Arawa
Arawa was one of the great ocean-going, voyaging canoes that was used in the migrations that settled New Zealand. It was formed from a great tree in Rarotonga, a place “which lies on the other side of Hawaiki” (Grey 1956:107). The canoe belonged to Tama-te-kapua, son of Houmai-tawhiti. When his father and brother had been killed in a series of battles between his family and the high-chief Uenuku, Tama collected his possessions and family, kidnapped Ngatoro-i-rangi, the navigator of the Tainui canoe, and set out in the canoe Arawa. The Arawa landed in New Zealand near Cape Runaway. Following his death, Tama was buried on the summit of Mount Moehau at the northern tip of the Coromandel Range.
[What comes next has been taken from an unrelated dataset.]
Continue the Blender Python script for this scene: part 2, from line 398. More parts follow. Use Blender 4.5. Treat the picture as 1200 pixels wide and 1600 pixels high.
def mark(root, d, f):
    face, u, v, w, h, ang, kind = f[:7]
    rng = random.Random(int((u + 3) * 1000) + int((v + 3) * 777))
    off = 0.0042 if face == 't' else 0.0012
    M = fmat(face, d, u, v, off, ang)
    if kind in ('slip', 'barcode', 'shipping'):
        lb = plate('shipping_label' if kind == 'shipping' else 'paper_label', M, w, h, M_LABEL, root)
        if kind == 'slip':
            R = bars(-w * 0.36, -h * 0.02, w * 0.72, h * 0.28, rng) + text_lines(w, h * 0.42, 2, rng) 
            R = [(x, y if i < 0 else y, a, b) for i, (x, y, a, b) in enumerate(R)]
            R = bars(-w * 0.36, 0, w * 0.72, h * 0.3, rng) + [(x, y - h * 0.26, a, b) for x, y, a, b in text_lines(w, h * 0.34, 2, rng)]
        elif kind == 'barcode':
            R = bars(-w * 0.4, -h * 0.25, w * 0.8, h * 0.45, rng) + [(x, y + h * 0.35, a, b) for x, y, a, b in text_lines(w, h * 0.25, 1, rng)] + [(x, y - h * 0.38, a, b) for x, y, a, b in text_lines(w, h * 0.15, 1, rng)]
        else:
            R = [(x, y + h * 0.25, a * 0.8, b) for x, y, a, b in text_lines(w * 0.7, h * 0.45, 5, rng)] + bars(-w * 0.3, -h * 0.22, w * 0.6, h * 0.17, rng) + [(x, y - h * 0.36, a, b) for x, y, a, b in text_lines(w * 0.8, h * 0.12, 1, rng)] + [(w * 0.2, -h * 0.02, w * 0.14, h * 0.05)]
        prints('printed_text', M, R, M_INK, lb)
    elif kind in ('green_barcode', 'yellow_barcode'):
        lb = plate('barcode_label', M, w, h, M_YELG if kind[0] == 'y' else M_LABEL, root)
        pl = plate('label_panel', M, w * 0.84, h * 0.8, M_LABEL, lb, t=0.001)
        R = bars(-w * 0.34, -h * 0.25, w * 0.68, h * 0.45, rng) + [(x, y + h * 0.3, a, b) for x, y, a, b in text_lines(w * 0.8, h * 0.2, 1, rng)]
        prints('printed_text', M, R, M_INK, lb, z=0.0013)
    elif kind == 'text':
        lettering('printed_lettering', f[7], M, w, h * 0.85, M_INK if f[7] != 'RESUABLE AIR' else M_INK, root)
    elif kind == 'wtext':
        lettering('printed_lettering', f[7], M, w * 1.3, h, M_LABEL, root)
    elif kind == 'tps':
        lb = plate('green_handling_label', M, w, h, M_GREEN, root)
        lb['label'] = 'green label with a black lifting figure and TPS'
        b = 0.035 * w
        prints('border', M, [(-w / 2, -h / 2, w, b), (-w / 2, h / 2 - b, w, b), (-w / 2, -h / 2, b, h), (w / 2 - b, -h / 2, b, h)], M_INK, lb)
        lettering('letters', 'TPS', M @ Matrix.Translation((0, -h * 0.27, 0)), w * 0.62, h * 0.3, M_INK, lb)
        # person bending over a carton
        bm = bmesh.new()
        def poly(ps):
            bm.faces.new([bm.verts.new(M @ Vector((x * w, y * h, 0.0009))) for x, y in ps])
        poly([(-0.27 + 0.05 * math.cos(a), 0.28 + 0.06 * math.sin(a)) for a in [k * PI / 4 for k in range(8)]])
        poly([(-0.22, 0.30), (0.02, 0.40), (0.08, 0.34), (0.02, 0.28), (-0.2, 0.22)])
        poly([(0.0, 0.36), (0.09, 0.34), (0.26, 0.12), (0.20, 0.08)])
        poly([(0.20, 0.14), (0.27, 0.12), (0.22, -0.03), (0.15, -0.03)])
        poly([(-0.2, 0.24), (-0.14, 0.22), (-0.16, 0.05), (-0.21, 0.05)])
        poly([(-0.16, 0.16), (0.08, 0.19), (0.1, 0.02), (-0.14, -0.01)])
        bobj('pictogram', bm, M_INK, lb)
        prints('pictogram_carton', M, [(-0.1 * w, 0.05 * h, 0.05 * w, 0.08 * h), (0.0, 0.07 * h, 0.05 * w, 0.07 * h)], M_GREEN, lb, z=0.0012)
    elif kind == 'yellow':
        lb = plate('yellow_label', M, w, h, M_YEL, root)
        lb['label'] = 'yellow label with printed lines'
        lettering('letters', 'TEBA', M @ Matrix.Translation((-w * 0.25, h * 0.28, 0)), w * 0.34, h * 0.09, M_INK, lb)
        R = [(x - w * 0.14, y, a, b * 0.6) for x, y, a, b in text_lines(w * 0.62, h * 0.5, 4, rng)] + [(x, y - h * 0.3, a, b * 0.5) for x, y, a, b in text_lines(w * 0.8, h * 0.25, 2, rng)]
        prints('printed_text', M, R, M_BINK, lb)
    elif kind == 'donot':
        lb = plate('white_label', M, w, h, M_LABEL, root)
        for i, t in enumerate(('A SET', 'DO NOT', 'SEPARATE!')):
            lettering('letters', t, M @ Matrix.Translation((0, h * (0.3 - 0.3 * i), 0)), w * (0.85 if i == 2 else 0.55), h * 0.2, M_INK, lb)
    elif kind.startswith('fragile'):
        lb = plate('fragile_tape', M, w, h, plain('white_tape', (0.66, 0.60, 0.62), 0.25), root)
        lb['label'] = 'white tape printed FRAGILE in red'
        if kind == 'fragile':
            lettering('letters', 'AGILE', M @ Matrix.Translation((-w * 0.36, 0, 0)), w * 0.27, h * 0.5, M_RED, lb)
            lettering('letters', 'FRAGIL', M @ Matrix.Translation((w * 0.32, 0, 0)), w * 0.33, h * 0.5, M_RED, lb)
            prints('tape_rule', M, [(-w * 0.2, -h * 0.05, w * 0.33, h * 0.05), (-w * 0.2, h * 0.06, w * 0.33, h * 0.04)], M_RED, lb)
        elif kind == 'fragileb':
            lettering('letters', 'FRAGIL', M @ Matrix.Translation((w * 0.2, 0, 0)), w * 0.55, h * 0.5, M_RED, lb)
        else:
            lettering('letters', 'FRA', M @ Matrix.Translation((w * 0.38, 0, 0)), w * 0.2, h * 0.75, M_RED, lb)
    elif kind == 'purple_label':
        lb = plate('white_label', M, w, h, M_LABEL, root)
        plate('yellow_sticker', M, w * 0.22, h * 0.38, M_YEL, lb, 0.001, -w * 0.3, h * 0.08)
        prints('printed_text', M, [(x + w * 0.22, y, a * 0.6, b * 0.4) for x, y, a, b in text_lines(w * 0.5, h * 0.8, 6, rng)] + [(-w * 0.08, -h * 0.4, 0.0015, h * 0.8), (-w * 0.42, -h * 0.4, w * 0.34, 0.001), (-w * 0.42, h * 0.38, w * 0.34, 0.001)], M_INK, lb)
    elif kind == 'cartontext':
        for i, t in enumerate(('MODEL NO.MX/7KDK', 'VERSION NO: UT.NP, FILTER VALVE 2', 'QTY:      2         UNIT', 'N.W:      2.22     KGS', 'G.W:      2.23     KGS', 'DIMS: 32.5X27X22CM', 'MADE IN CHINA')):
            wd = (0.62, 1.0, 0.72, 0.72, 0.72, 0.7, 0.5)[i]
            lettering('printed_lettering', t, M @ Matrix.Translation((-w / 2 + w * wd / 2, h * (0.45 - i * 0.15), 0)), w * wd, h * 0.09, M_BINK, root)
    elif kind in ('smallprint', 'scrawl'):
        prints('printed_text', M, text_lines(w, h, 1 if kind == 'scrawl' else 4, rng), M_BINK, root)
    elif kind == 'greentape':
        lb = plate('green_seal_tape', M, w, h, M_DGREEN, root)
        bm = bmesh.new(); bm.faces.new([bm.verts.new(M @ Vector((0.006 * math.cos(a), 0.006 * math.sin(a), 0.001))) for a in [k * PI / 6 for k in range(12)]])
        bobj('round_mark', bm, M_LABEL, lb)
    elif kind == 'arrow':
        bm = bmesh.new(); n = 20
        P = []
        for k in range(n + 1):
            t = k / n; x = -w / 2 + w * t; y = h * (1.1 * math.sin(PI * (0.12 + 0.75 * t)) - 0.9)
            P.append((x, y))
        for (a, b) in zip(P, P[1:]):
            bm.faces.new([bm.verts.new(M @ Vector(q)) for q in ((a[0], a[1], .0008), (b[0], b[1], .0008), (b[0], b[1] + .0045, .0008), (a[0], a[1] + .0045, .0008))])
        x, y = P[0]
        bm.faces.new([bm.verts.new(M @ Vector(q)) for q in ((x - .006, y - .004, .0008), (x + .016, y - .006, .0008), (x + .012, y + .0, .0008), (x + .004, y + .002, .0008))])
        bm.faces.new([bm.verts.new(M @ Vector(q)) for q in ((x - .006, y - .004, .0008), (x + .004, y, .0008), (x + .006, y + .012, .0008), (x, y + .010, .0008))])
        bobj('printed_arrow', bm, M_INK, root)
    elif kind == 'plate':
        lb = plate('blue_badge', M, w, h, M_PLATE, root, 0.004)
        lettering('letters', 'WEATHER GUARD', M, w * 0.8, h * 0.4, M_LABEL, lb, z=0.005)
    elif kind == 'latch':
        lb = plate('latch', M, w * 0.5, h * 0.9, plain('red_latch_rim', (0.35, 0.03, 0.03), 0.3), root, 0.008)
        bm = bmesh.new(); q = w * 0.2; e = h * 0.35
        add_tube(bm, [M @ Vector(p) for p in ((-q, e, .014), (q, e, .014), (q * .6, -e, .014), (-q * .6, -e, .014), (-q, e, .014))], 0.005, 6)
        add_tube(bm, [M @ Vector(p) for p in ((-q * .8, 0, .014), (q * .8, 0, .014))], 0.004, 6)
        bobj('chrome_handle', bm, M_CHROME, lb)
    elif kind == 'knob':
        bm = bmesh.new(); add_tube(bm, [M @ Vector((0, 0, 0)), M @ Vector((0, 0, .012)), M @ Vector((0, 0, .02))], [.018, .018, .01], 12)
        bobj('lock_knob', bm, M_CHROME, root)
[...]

The modern descendants of the Arawa settlers live in the Bay of Plenty Volcanic Plateau region.
Ancestral Beginnings
The Arawa waka tradition begins in Hawaiki with a woman by the name of Te Kuraimonoa. Because of her great beauty and spirituality she was admired by Pūhaorangi, a spiritual being who later adopted the form of a human and had a sexual liaison with her. This resulted in the birth of a son named Ohomairangi. Ohomairangi, in turn, became the eponymous ancestor of the Ngāti Ohomairangi people, who much later came to be known as the Te Arawa Confederation of Tribes.